NEW YORK, NY.- Christie’s announced the sale of acclaimed Le Printemps by Edouard Manet as a highlight of the Fall auction season. It will be included in the Evening Sale of Impressionist and Modern Art on Wednesday, 5 November with a $25-35 million estimate. This masterwork comes completely fresh to the market, having remained in the same collection for over a century and been on loan for the last two decades at the National Gallery of Art in Washington D.C. The proceeds from the sale of Le Printemps will benefit a private American foundation supporting environmental, public health and other charitable causes. 

Brooke Lampley, Head of Impressionist and Modern Art comments, “On the heels of the fantastic traveling exhibition Impressionism, Fashion and Modernity, of which works by Manet were a keystone, we are delighted to have been entrusted with the sale of Le Printemps. This painting is by the first artist of the modern era, encapsulating all major themes of the early modern period, from nature and femininity to society and fashion. One of his best known and most widely reproduced works, Le Printemps exemplifies the revolutionary style that Manet embraced.” 

From the mid-1860s, Manet had established his reputation as the leading master of portraiture among the practitioners of “New Painting,” radically transforming its scope to embrace a dialogue between the traditional canon of art history and contemporary Belle Époque Paris. Actress Jeanne Demarsy is cast as an allegory of spring, a theme artists embraced since antiquity, yet executed in the artist’s ground-breaking painterly style and in a vanguard setting. 

With an eye to Goya and early Renaissance portraits of young noblewomen, Manet posed Jeanne in profile. He evoked the arrival of spring in his treatment of Jeanne’s specially designed flowered dress, her lacy parasol, her bonnet regaled with blossoms, and the profuse verdant foliage of rhododendrons he painted behind her. Of the four seasons, Manet completed only Le Printemps and L’Automne, Musée des Beaux-Arts of Nancy. 

Adrien Meyer, International Director, comments, "In this breathtaking painting Manet depicts a coquettish but self- assured Jeanne Demarsy as Spring. His distinguished use of black anchors the painting and emphasizes Jeanne's fragility. Manet projects in this masterpiece an idea of the modern woman, feminine and free, attracting yet deflecting the gaze of the viewer. Le Printemps is one of the last museum-quality works by Manet to come to auction.
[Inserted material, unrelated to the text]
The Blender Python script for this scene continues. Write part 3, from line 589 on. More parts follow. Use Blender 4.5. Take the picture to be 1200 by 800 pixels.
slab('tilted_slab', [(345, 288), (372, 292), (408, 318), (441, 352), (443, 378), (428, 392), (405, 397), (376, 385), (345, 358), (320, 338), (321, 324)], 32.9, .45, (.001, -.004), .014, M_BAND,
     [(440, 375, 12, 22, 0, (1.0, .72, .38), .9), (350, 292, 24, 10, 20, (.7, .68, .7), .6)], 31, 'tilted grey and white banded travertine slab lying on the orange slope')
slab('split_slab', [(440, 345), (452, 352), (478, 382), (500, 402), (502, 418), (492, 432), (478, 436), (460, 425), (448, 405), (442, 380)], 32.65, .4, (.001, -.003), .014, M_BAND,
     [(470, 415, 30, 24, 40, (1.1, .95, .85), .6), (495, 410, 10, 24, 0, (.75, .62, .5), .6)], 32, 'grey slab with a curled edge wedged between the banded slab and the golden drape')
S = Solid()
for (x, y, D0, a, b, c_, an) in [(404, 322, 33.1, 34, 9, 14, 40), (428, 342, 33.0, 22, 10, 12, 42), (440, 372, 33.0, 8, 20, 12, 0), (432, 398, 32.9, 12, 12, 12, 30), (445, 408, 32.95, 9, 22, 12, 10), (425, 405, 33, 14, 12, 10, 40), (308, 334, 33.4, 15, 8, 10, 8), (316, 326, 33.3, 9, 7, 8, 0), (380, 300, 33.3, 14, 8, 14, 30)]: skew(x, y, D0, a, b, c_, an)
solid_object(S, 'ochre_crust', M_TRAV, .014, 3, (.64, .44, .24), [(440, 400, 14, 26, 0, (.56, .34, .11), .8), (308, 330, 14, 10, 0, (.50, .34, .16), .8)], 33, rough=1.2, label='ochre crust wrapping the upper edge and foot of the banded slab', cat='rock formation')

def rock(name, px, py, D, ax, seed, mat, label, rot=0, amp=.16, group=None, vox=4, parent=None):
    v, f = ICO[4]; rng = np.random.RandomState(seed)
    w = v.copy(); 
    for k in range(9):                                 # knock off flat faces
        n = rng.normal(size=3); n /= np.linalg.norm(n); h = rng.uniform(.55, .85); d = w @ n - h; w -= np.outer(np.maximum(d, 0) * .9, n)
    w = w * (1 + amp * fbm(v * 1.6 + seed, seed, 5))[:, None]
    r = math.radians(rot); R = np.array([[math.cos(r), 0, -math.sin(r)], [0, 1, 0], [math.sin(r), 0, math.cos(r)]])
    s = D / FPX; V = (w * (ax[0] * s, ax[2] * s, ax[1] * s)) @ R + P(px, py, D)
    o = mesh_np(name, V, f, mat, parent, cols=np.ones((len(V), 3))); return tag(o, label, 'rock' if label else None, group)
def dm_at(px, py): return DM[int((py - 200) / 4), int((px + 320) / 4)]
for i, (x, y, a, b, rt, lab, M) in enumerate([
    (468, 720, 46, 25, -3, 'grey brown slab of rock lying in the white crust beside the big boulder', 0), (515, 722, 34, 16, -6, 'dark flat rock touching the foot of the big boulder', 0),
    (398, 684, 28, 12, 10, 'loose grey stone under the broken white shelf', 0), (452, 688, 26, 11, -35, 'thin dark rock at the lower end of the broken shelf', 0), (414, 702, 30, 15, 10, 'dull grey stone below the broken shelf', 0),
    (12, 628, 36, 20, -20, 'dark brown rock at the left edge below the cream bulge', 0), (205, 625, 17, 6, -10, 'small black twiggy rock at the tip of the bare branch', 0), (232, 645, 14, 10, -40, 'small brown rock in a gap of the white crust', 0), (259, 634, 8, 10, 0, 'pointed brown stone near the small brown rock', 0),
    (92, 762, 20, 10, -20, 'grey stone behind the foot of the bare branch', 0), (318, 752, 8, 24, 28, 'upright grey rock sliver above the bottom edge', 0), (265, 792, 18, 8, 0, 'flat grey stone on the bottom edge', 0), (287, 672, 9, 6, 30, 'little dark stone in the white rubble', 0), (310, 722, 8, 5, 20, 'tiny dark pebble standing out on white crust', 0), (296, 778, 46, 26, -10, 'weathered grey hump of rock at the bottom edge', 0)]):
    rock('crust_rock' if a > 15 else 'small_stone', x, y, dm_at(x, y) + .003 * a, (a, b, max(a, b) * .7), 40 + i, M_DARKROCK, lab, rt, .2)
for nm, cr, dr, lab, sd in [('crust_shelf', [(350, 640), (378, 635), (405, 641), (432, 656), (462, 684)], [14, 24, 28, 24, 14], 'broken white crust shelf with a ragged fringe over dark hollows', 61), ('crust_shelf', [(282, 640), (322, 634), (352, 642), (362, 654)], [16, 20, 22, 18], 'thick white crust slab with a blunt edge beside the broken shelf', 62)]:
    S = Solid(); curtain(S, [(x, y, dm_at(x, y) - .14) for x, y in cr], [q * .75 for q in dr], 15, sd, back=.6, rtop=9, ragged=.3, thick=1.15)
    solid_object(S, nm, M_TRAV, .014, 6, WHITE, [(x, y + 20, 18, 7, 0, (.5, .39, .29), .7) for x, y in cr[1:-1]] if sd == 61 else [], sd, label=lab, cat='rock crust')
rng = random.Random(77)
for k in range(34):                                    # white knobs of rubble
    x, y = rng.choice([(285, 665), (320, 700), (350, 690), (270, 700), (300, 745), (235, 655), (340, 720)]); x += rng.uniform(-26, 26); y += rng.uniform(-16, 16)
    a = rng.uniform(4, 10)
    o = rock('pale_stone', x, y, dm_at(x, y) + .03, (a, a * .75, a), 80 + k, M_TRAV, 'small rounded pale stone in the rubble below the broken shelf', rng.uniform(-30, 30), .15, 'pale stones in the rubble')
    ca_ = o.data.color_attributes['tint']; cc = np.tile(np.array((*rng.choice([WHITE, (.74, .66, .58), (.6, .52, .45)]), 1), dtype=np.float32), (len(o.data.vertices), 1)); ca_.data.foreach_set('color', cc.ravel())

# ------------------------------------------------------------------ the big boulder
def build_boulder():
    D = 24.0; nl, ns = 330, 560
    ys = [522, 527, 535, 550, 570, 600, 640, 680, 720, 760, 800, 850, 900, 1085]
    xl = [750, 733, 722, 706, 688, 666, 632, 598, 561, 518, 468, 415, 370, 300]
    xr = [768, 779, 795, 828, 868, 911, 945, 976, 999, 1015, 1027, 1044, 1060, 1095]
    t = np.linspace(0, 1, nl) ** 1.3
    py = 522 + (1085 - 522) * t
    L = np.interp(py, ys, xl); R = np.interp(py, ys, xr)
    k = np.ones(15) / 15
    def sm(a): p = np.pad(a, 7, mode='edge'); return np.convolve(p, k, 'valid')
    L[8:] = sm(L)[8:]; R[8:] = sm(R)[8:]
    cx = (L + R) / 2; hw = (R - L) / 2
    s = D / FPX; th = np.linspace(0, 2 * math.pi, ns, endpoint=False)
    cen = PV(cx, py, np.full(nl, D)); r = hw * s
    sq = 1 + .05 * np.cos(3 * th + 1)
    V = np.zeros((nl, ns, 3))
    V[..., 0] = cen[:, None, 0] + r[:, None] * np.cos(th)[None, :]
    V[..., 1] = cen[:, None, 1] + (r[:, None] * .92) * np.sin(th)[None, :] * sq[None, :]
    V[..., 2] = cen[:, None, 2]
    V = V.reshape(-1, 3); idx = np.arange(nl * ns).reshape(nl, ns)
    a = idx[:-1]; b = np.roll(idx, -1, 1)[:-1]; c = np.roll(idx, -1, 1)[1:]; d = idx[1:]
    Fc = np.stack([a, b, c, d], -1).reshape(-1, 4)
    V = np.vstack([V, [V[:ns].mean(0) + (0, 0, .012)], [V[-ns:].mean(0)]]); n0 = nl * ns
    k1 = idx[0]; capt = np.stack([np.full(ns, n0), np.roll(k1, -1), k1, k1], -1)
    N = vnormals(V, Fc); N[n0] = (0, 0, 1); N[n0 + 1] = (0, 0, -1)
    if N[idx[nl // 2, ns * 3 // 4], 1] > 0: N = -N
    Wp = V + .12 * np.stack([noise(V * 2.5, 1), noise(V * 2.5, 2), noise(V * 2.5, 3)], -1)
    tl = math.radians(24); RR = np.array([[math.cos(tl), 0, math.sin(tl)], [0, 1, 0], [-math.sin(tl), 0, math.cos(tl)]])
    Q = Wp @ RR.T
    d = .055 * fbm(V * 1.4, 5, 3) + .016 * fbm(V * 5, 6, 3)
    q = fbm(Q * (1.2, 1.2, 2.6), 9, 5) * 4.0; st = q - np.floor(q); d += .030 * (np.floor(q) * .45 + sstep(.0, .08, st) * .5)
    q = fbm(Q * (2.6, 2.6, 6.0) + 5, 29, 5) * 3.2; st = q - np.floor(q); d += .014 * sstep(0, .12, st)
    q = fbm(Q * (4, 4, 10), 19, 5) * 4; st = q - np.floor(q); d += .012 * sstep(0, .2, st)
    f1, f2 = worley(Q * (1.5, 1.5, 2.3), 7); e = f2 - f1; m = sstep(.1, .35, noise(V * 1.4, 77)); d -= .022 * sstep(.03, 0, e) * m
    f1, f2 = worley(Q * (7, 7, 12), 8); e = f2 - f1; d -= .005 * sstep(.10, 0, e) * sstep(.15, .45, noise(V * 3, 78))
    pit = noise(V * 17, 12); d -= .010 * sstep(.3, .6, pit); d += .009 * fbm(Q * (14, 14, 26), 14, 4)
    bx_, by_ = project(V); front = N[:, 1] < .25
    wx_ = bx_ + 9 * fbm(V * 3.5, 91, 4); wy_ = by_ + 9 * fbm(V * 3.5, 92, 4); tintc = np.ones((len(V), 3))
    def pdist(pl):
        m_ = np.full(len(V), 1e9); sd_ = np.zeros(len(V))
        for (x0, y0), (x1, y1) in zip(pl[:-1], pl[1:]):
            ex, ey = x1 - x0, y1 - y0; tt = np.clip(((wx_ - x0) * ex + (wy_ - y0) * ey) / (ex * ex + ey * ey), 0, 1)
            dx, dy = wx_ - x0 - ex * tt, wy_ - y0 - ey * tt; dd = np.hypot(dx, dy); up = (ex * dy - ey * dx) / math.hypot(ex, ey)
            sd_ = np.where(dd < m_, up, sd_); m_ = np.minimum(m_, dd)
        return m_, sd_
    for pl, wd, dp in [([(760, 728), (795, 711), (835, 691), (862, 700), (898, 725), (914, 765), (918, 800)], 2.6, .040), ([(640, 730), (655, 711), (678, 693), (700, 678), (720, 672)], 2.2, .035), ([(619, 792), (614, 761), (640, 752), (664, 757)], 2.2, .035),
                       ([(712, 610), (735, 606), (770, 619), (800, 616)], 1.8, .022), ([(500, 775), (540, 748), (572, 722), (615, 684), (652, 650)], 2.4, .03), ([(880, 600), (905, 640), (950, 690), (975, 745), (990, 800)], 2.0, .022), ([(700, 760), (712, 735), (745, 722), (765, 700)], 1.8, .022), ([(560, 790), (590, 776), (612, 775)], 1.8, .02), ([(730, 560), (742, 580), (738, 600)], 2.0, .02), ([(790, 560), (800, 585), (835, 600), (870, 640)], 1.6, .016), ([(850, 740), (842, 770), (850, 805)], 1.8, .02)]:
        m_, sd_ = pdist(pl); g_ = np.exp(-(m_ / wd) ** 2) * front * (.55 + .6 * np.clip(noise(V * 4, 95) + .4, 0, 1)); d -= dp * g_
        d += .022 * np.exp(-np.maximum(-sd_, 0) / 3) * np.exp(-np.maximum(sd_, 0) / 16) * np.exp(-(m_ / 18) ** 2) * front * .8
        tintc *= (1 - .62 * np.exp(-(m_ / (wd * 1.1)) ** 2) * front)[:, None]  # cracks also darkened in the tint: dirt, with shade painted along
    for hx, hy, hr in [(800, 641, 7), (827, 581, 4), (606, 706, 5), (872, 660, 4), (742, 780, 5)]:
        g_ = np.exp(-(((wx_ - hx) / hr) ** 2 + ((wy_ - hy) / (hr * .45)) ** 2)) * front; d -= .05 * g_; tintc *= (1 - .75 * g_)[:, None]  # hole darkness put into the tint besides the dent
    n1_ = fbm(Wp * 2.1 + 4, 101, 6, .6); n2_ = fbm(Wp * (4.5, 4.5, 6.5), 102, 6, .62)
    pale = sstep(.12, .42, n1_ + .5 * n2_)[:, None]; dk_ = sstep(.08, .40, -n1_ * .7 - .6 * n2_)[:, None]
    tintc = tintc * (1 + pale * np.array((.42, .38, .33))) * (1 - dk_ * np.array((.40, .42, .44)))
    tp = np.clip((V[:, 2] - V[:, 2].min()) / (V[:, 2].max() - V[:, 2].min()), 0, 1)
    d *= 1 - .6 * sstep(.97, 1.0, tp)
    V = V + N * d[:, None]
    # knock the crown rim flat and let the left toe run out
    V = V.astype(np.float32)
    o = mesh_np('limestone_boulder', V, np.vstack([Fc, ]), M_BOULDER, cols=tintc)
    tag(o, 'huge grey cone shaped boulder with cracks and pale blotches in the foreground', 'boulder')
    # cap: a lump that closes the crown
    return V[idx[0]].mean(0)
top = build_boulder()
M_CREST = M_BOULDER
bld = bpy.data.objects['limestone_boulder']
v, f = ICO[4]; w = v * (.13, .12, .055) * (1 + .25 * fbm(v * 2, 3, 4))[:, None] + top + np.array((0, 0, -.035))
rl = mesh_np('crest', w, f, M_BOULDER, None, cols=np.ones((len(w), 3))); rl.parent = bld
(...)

When again will the market offer a picture that truly made Impressionist history?” 

Le Printemps was exhibited at the Paris Salon of 1882, along with Un bar aux Folies-Bergère – the supreme masterpiece of Manet’s oeuvre. Previously, the official Salon system in France had thwarted Manet’s hopes and plans for public success, recognition, and acceptance throughout his career. The submission of these two paintings, however, only a year before the artist’s premature death, would prove triumphant and potentially redefine Manet’s legacy. The works were enthusiastically received and led to a wide-spread call for reproduced images of both. 

Manet’s friend, the journalist Antonin Proust, who had suggested the theme of the four seasons to him, was the painting’s first owner in 1883. By 1902, the painting had entered the holdings of the important Impressionist collector J. B. Faure, the famed operatic baritone, who was an avid collector and great patron of Manet. The dealer Durand-Ruel acquired the painting from Faure in 1907 and shipped it to his New York gallery, from which it was purchased in 1909, having remained ever since in private hands.